A little girl who called herself Maddy and claimed she had been taken from her parents while on holiday was seen in a shop in Amsterdam days after Madeleine McCann vanished, according to documents released by the Portuguese police yesterday.

The Amsterdam sighting was one of the most intriguing of thousands reported to police in the Algarve, following three-year-old Madeleine's disappearance in May 2007.

Another sighting, captured on CCTV, showed a girl bearing a similarity to Madeleine holding the hand of a woman in a motorway service station in Lagos, under five miles from the Praia da Luz resort where Madeleine was holidaying with her parents.

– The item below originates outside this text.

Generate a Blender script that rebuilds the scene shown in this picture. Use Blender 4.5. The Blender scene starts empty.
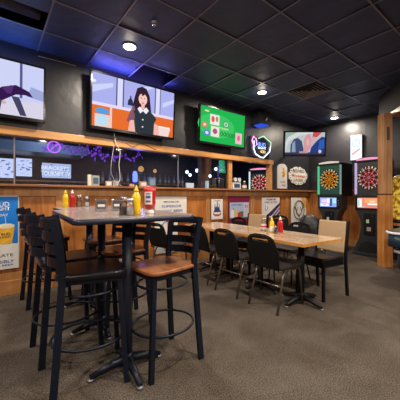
import bpy, bmesh, math, random
from mathutils import Vector, Matrix
random.seed(7)
PI = math.pi
C = bpy.context.scene.collection
S, Cc, F, HZ, CAM = math.sin(math.radians(52.1)), math.cos(math.radians(52.1)), 270.0, 196.0, 1.2

# ---------------------------------------------------------------- materials
MATS = {}
def nt(m):
    m.use_nodes = True
    return m.node_tree.nodes, m.node_tree.links, m.node_tree.nodes['Principled BSDF']
def mat(name, col, rough=.5, metal=0, spec=.5, emit=0, var=0.0, vscale=8, bump=0.0, bscale=60, coat=0):
    if name in MATS: return MATS[name]
    m = bpy.data.materials.new(name); n, l, p = nt(m)
    p.inputs['Base Color'].default_value = (*col, 1); p.inputs['Roughness'].default_value = rough
    p.inputs['Metallic'].default_value = metal; p.inputs['Specular IOR Level'].default_value = spec
    if coat: p.inputs['Coat Weight'].default_value = coat; p.inputs['Coat Roughness'].default_value = .15
    if emit:
        p.inputs['Emission Color'].default_value = (*col, 1); p.inputs['Emission Strength'].default_value = emit
    if var or bump:
        tc = n.new('ShaderNodeTexCoord')
    if var:
        nz = n.new('ShaderNodeTexNoise'); nz.inputs['Scale'].default_value = vscale; nz.inputs['Detail'].default_value = 5
        l.new(tc.outputs['Object'], nz.inputs['Vector'])
        mx = n.new('ShaderNodeMix'); mx.data_type = 'RGBA'
        mx.inputs[6].default_value = (*[max(0, c * (1 - var)) for c in col], 1)
        mx.inputs[7].default_value = (*[min(1, c * (1 + var)) for c in col], 1)
        l.new(nz.outputs['Fac'], mx.inputs[0]); l.new(mx.outputs[2], p.inputs['Base Color'])
    if bump:
        nb = n.new('ShaderNodeTexNoise'); nb.inputs['Scale'].default_value = bscale; nb.inputs['Detail'].default_value = 4
        l.new(tc.outputs['Object'], nb.inputs['Vector'])
        b = n.new('ShaderNodeBump'); b.inputs['Strength'].default_value = bump; b.inputs['Distance'].default_value = .02
        l.new(nb.outputs['Fac'], b.inputs['Height']); l.new(b.outputs['Normal'], p.inputs['Normal'])
    MATS[name] = m; return m
def wood(name, c1, c2, rough=.35, stretch=(1, 1, .08), scale=14, coat=.3):
    if name in MATS: return MATS[name]
    m = bpy.data.materials.new(name); n, l, p = nt(m)
    tc = n.new('ShaderNodeTexCoord'); mp = n.new('ShaderNodeMapping'); mp.inputs['Scale'].default_value = stretch
    l.new(tc.outputs['Object'], mp.inputs['Vector'])
    nz = n.new('ShaderNodeTexNoise'); nz.inputs['Scale'].default_value = scale; nz.inputs['Detail'].default_value = 7; nz.inputs['Distortion'].default_value = 1.2
    n2 = n.new('ShaderNodeTexNoise'); n2.inputs['Scale'].default_value = 1.7; n2.inputs['Detail'].default_value = 3
    l.new(mp.outputs['Vector'], nz.inputs['Vector']); l.new(tc.outputs['Object'], n2.inputs['Vector'])
    ad = n.new('ShaderNodeMath'); ad.operation = 'ADD'; l.new(nz.outputs['Fac'], ad.inputs[0]); l.new(n2.outputs['Fac'], ad.inputs[1])
    rp = n.new('ShaderNodeValToRGB'); rp.color_ramp.elements[0].position = .75; rp.color_ramp.elements[1].position = 1.25 if False else 1.0
    hf = n.new('ShaderNodeMapRange'); hf.inputs['From Min'].default_value = .7; hf.inputs['From Max'].default_value = 1.3
    l.new(ad.outputs[0], hf.inputs['Value']); l.new(hf.outputs['Result'], rp.inputs['Fac'])
    rp.color_ramp.elements[0].position = .15; rp.color_ramp.elements[0].color = (*c1, 1)
    rp.color_ramp.elements[1].position = .85; rp.color_ramp.elements[1].color = (*c2, 1)
    l.new(rp.outputs['Color'], p.inputs['Base Color'])
    p.inputs['Roughness'].default_value = rough; p.inputs['Coat Weight'].default_value = coat; p.inputs['Coat Roughness'].default_value = .2
    MATS[name] = m; return m
def glassmat(name, tint=(1, 1, 1), refl=.12):
    if name in MATS: return MATS[name]
    m = bpy.data.materials.new(name); m.use_nodes = True; n, l = m.node_tree.nodes, m.node_tree.links
    n.clear(); o = n.new('ShaderNodeOutputMaterial'); mx = n.new('ShaderNodeMixShader')
    t = n.new('ShaderNodeBsdfTransparent'); t.inputs[0].default_value = (*tint, 1)
    g = n.new('ShaderNodeBsdfGlossy'); g.inputs['Roughness'].default_value = .03
    fr = n.new('ShaderNodeFresnel'); fr.inputs[0].default_value = 1.45
    ad = n.new('ShaderNodeMath'); ad.inputs[1].default_value = refl
    l.new(fr.outputs[0], ad.inputs[0]); l.new(ad.outputs[0], mx.inputs[0]); l.new(t.outputs[0], mx.inputs[1]); l.new(g.outputs[0], mx.inputs[2]); l.new(mx.outputs[0], o.inputs[0])
    MATS[name] = m; return m
def emi(name, col, s=1.0): 
    if name in MATS: return MATS[name]
    m = bpy.data.materials.new(name); m.use_nodes = True; n, l = m.node_tree.nodes, m.node_tree.links
    n.clear(); o = n.new('ShaderNodeOutputMaterial'); e = n.new('ShaderNodeEmission')
    e.inputs[0].default_value = (*col, 1); e.inputs[1].default_value = s; l.new(e.outputs[0], o.inputs[0])
    MATS[name] = m; return m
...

That footage was filmed at 11.10am on 4 May last year, 13 hours after Madeleine went missing. Kate and Gerry McCann said the girl was not their daughter.

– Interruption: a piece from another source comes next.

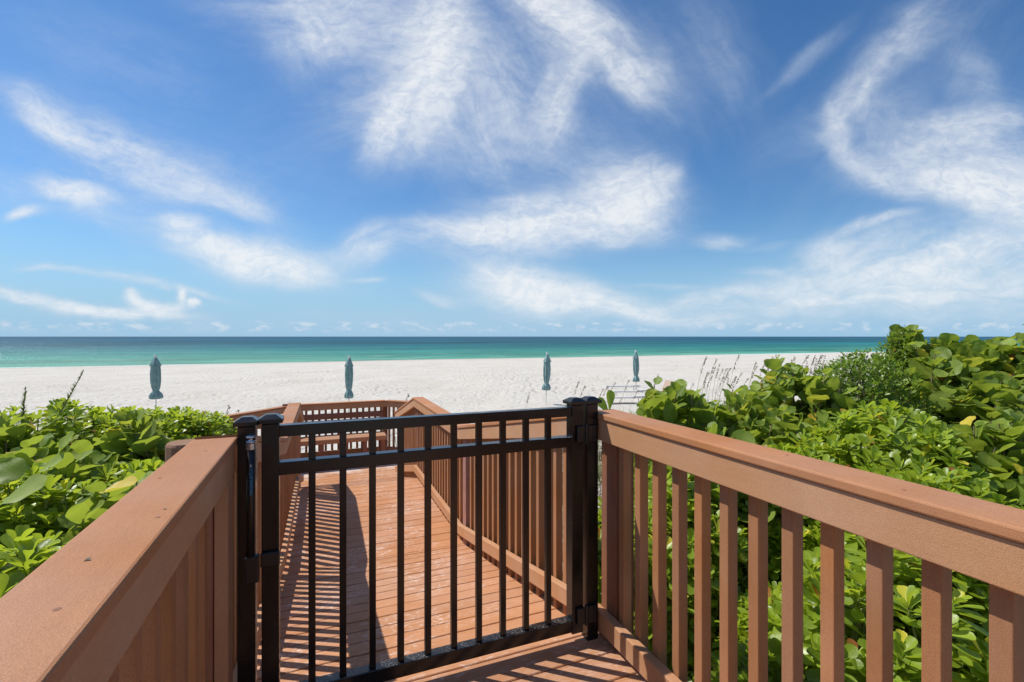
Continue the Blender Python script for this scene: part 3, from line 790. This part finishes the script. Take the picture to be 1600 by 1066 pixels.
def bad(p, side):
    if side > 0 and p[0] < 1.36: return True
    if side < 0 and p[0] > -.47: return True
    return p[2] < ground(p[0], p[1])+.05
def shrub(kind, u, v, top, rx, ry, rz, label, group, count=1.0, size=None, near=True, extra=()):
    name = {'na': 'naupaka_shrub', 'gr': 'sea_grape_shrub', 'sm': 'small_leaved_shrub'}[kind]
    gz0 = float(ground(u, v)); zc_ = CZ+top-rz-{'na': .10, 'gr': .17, 'sm': .10}[kind]
    root = empty(name, (u, v, gz0), label, 'shrub', group)
    side = 1 if u > 0 else -1
    Lv = Leaves(); tips = []
    area = 2*math.pi*((rx*ry)**.8+(rx*rz)**.8+(ry*rz)**.8)/3
    if kind == 'na': dens, sz, sp = 88, size or .102, .085
    elif kind == 'gr': dens, sz, sp = 24, size or .16, .14
    else: dens, sz, sp = 330, size or .045, .045
    n = int(area*dens*count)
    lump = rng.normal(0, 1, (7, 3)); lump = unit(lump); lump[:, 2] = abs(lump[:, 2])
    la = rng.uniform(-.16, .2, 7)
    for shell, (frac, lo, hi) in enumerate(((1.0, .90, 1.06), (.45, .70, .88), (.2, .45, .7))):
        for _ in range(int(n*frac)):
            dr = rng.normal(0, 1, 3); dr /= np.linalg.norm(dr)
            if dr[2] < -.35: dr[2] = -dr[2]
            k = rng.uniform(lo, hi)*(1+float((la*np.clip((lump@dr-.6)/.4, 0, 1)).sum()))
            p = np.array([u+dr[0]*rx*k, v+dr[1]*ry*k, zc_+dr[2]*rz*k])
            if bad(p, side): continue
            a = dr*.55+np.array([0, 0, .75])+rng.normal(0, .28, 3)
            if kind == 'na': rosette(Lv, p, a, sz*rng.uniform(.8, 1.15), int(rng.integers(11, 16)) if shell == 0 else 8)
            elif kind == 'gr': grape_twig(Lv, p, a, sz*rng.uniform(.75, 1.15), int(rng.integers(5, 8)) if shell == 0 else 4)
            else: grape_twig(Lv, p, a, sz*rng.uniform(.8, 1.2), 6)
            tips.append((p, a))
    if kind == 'gr':                      # taller shoots standing out of the crown
        for _ in range(int(9*count+rx*8)):
            a0 = rng.uniform(0, 6.28); rr_ = rng.uniform(.1, .95)
            p = np.array([u+rx*rr_*math.cos(a0), v+ry*rr_*math.sin(a0), zc_+rz*math.sqrt(1-rr_**2)*1.0+rng.uniform(.05, .17)])
            if bad(p, side): continue
            a = np.array([rng.normal(0, .25), rng.normal(0, .25), 1.]); grape_twig(Lv, p, a, sz*rng.uniform(.7, 1.0), 6); tips.insert(0, (p, a))
    for (px, y, Y, L_, ang, tn) in extra:      # notable big leaves, upper face turned to the light
        pu, pv = at(px, Y); p = np.array([pu, pv, CZ-(y-526)/750*Y])
        cx_, sx_ = math.cos(R(ang)), math.sin(R(ang))
        d = np.array([CO*cx_, -SI*cx_, sx_]); p = p-d*L_*.5
        Lv.add(p, d, np.array([-SI*.45-.3+rng.normal(0, .12), -CO*.45+.15+rng.normal(0, .12), .75]), L_, tn)
    temps = (T_NA if near else T_NAF) if kind == 'na' else T_GR if kind == 'gr' else T_SM
    Lv.build('foliage', temps, M[{'na': 'naupaka', 'gr': 'grape', 'sm': 'smallleaf'}[kind]], root)
    b = MB()
    base = Vector((u, v, gz0))
    t0 = tips[:12]; t1 = tips[12:]; random.shuffle(t1); tips = t0+t1
    for p, a in tips[:min(len(tips), 260)]:
        p = Vector(p); a = Vector(a).normalized()
        q1 = p-a*.22; fx = side*.02
        c0 = Vector((u+(p.x-u)*.25, v+(p.y-v)*.25, gz0+.15+.35*(p.z-gz0)))
        if side > 0: q1.x = max(q1.x, 1.33)
        else: q1.x = min(q1.x, -.45)
        r0 = .0055 if kind != 'sm' else .003
        b.tube([p, q1, (q1+c0)/2+Vector((random.uniform(-.05, .05), random.uniform(-.05, .05), 0)), c0], [r0*.6, r0, r0*1.4, r0*2.2], 5, False)
    for k in range(5):
        t = k*1.26
        b.tube([base+Vector((.05*math.cos(t), .05*math.sin(t), -.05)), Vector((u+.12*math.cos(t), v+.12*math.sin(t), gz0+.15+.35*(zc_-gz0))), Vector((u+rx*.35*math.cos(t), v+ry*.35*math.sin(t), zc_))], [.022, .016, .008], 7)
    b.csm = True; b.build('branches', M['stem'] if kind != 'na' else M['greenstem'], root, smooth=True)
    return root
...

Both sightings were revealed in a 30,000-page file made public for the first time yesterday.

The Amsterdam sighting was reported by a Dutch shop worker, Anna Stam, who said she spoke to the girl, aged about three or four, who said her name was "Maddy" and added: "They took me from my holiday."

The girl entered her party shop in early May last year with a man and a woman and two other children, according to a witness statement to Dutch police in the Portuguese police files.

The McCanns' spokesman Clarence Mitchell said it was "tragic" this kind of information should only be released now.

"It is harrowing to hear a child saying that. If it was Madeleine, it was a disgrace that it was not passed on," he said. "We need to know what happened with this. This is exactly the sort of primary information that we need to know was followed up properly by the police. If that hasn't been done, it is the kind of information the private investigators are going to follow up."

Ms Stam said the girl was with a man who seemed to be speaking in Portuguese and a woman who spoke English. They told Ms Stam they owned a small circus in France. Ms Stam was at the back of the shop when the young girl approached her and asked in English without an accent: "Do you know where my mummy is?"

The shop assistant answered that her mother was a little further back in the store but the child replied: "She is not my mummy," and added: "She is a stranger, she took me from my mummy."

When Ms Stam asked the girl where she last saw her mother, she replied: "They took me from my holiday." Ms Stam added: "I asked where that holiday was but the little girl was incapable of telling me. I even asked if she was on a camping site or in a hotel but she was unable to say. I told her I thought she was cute and asked if she wanted a balloon. She didn't. I thought it a odd. Then I heard the woman call the girl. She didn't call her Maddy, but a longer name. She could have said Madeleine but I don't remember that."

The girl had dark brown hair in a ponytail, "huge" green-brown eyes and a pale face which showed "little or no emotion", she said.

Ms Stam thought the child "very much like" Madeleine apart from her hair. The report was sent to the Portuguese authorities on 18 June last year. It is not clear what action was taken.

Also in the files was the fact that the Portuguese investigation had been heavily criticised by the country's public prosecutors. They condemned detectives for establishing "no element of proof" about what happened to Madeleine. The prosecutors also said none of the reasons as to why her parents Kate and Gerry were made suspects was "confirmed or consolidated".

The files also revealed that police in Portugal drew up e-fits of suspicious men seen in Praia da Luz before Madeleine went missing but never made them public. The images were based on accounts given by two British holidaymakers.

Derek Flack, from Ilford, Essex, described seeing a white man, aged 25 to 35, around 5ft 8in and of "strong physical build". The second e-fit, compiled with the help of Lance Purser, shows a skinny man of around 35, 5ft 8in with short dark hair.